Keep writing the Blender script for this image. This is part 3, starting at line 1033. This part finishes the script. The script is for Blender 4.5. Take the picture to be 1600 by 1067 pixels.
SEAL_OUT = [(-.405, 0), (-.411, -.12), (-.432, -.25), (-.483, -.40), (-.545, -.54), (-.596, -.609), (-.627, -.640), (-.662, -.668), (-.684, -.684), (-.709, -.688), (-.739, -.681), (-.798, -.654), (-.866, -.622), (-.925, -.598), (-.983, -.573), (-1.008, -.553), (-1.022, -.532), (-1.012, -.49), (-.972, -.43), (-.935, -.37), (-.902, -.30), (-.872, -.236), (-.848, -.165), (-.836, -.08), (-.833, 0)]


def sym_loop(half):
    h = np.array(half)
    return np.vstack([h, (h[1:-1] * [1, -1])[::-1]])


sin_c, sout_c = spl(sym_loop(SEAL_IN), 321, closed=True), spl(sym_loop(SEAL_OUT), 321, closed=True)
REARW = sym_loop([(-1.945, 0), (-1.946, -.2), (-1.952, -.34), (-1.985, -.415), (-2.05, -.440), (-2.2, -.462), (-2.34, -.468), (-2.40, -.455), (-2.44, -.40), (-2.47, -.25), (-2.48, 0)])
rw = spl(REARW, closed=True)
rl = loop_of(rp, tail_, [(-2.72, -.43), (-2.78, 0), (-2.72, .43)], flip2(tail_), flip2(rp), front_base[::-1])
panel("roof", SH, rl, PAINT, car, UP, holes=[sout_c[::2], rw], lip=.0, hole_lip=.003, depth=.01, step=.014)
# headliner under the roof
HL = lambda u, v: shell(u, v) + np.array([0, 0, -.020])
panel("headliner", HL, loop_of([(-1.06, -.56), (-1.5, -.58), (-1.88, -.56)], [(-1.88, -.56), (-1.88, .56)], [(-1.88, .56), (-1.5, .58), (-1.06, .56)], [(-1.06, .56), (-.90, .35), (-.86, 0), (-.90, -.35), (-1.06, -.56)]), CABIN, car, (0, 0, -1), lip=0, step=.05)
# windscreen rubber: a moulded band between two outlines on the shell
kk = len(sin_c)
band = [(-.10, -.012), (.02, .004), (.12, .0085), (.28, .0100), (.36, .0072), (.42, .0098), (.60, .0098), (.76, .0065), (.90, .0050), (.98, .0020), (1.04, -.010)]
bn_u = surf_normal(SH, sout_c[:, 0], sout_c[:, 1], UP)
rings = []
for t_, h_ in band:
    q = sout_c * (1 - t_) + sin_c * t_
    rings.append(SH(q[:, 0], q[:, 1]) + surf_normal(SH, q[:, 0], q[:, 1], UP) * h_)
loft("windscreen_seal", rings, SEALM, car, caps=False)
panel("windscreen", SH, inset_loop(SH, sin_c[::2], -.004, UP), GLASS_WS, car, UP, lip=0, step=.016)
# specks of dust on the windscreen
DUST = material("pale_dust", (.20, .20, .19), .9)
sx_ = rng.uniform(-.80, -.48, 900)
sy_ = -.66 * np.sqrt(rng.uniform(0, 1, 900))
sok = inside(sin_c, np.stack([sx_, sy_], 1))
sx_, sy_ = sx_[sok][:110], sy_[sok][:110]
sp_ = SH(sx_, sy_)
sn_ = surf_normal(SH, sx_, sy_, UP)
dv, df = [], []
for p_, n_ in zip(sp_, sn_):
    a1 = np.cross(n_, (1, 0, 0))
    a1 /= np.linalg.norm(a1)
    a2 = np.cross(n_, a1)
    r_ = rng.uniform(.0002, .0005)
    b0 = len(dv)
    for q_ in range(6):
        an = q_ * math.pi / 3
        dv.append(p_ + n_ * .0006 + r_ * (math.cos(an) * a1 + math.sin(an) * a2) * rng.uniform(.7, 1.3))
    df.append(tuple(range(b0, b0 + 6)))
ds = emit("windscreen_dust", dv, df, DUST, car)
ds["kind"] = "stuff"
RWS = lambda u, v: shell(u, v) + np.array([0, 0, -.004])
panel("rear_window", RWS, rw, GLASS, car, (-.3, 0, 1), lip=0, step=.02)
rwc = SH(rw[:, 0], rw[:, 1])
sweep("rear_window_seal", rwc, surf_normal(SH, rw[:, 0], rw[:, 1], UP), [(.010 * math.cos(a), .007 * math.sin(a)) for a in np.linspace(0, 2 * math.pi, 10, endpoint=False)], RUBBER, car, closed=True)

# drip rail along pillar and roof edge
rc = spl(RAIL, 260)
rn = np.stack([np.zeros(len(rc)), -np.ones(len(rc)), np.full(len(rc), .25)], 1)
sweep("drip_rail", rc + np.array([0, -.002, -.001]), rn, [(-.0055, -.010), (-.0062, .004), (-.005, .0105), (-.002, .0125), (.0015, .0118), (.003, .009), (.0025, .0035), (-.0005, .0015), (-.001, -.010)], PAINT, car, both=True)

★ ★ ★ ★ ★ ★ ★

**Instructions to follow:**
All the data must be duplicated exactly, with nothing added or removed.

**Answer to the problem:**
Keep writing the Blender script for this image. This is part 3, starting at line 1033. This part finishes the script. The script is for Blender 4.5. Take the picture to be 1600 by 1067 pixels.
SEAL_OUT = [(-.405, 0), (-.411, -.12), (-.432, -.25), (-.483, -.40), (-.545, -.54), (-.596, -.609), (-.627, -.640), (-.662, -.668), (-.684, -.684), (-.709, -.688), (-.739, -.681), (-.798, -.654), (-.866, -.622), (-.925, -.598), (-.983, -.573), (-1.008, -.553), (-1.022, -.532), (-1.012, -.49), (-.972, -.43), (-.935, -.37), (-.902, -.30), (-.872, -.236), (-.848, -.165), (-.836, -.08), (-.833, 0)]


def sym_loop(half):
    h = np.array(half)
    return np.vstack([h, (h[1:-1] * [1, -1])[::-1]])


sin_c, sout_c = spl(sym_loop(SEAL_IN), 321, closed=True), spl(sym_loop(SEAL_OUT), 321, closed=True)
REARW = sym_loop([(-1.945, 0), (-1.946, -.2), (-1.952, -.34), (-1.985, -.415), (-2.05, -.440), (-2.2, -.462), (-2.34, -.468), (-2.40, -.455), (-2.44, -.40), (-2.47, -.25), (-2.48, 0)])
rw = spl(REARW, closed=True)
rl = loop_of(rp, tail_, [(-2.72, -.43), (-2.78, 0), (-2.72, .43)], flip2(tail_), flip2(rp), front_base[::-1])
panel("roof", SH, rl, PAINT, car, UP, holes=[sout_c[::2], rw], lip=.0, hole_lip=.003, depth=.01, step=.014)
# headliner under the roof
HL = lambda u, v: shell(u, v) + np.array([0, 0, -.020])
panel("headliner", HL, loop_of([(-1.06, -.56), (-1.5, -.58), (-1.88, -.56)], [(-1.88, -.56), (-1.88, .56)], [(-1.88, .56), (-1.5, .58), (-1.06, .56)], [(-1.06, .56), (-.90, .35), (-.86, 0), (-.90, -.35), (-1.06, -.56)]), CABIN, car, (0, 0, -1), lip=0, step=.05)
# windscreen rubber: a moulded band between two outlines on the shell
kk = len(sin_c)
band = [(-.10, -.012), (.02, .004), (.12, .0085), (.28, .0100), (.36, .0072), (.42, .0098), (.60, .0098), (.76, .0065), (.90, .0050), (.98, .0020), (1.04, -.010)]
bn_u = surf_normal(SH, sout_c[:, 0], sout_c[:, 1], UP)
rings = []
for t_, h_ in band:
    q = sout_c * (1 - t_) + sin_c * t_
    rings.append(SH(q[:, 0], q[:, 1]) + surf_normal(SH, q[:, 0], q[:, 1], UP) * h_)
loft("windscreen_seal", rings, SEALM, car, caps=False)
panel("windscreen", SH, inset_loop(SH, sin_c[::2], -.004, UP), GLASS_WS, car, UP, lip=0, step=.016)
# specks of dust on the windscreen
DUST = material("pale_dust", (.20, .20, .19), .9)
sx_ = rng.uniform(-.80, -.48, 900)
sy_ = -.66 * np.sqrt(rng.uniform(0, 1, 900))
sok = inside(sin_c, np.stack([sx_, sy_], 1))
sx_, sy_ = sx_[sok][:110], sy_[sok][:110]
sp_ = SH(sx_, sy_)
sn_ = surf_normal(SH, sx_, sy_, UP)
dv, df = [], []
for p_, n_ in zip(sp_, sn_):
    a1 = np.cross(n_, (1, 0, 0))
    a1 /= np.linalg.norm(a1)
    a2 = np.cross(n_, a1)
    r_ = rng.uniform(.0002, .0005)
    b0 = len(dv)
    for q_ in range(6):
        an = q_ * math.pi / 3
        dv.append(p_ + n_ * .0006 + r_ * (math.cos(an) * a1 + math.sin(an) * a2) * rng.uniform(.7, 1.3))
    df.append(tuple(range(b0, b0 + 6)))
ds = emit("windscreen_dust", dv, df, DUST, car)
ds["kind"] = "stuff"
RWS = lambda u, v: shell(u, v) + np.array([0, 0, -.004])
panel("rear_window", RWS, rw, GLASS, car, (-.3, 0, 1), lip=0, step=.02)
rwc = SH(rw[:, 0], rw[:, 1])
sweep("rear_window_seal", rwc, surf_normal(SH, rw[:, 0], rw[:, 1], UP), [(.010 * math.cos(a), .007 * math.sin(a)) for a in np.linspace(0, 2 * math.pi, 10, endpoint=False)], RUBBER, car, closed=True)

# drip rail along pillar and roof edge
rc = spl(RAIL, 260)
rn = np.stack([np.zeros(len(rc)), -np.ones(len(rc)), np.full(len(rc), .25)], 1)
sweep("drip_rail", rc + np.array([0, -.002, -.001]), rn, [(-.0055, -.010), (-.0062, .004), (-.005, .0105), (-.002, .0125), (.0015, .0118), (.003, .009), (.0025, .0035), (-.0005, .0015), (-.001, -.010)], PAINT, car, both=True)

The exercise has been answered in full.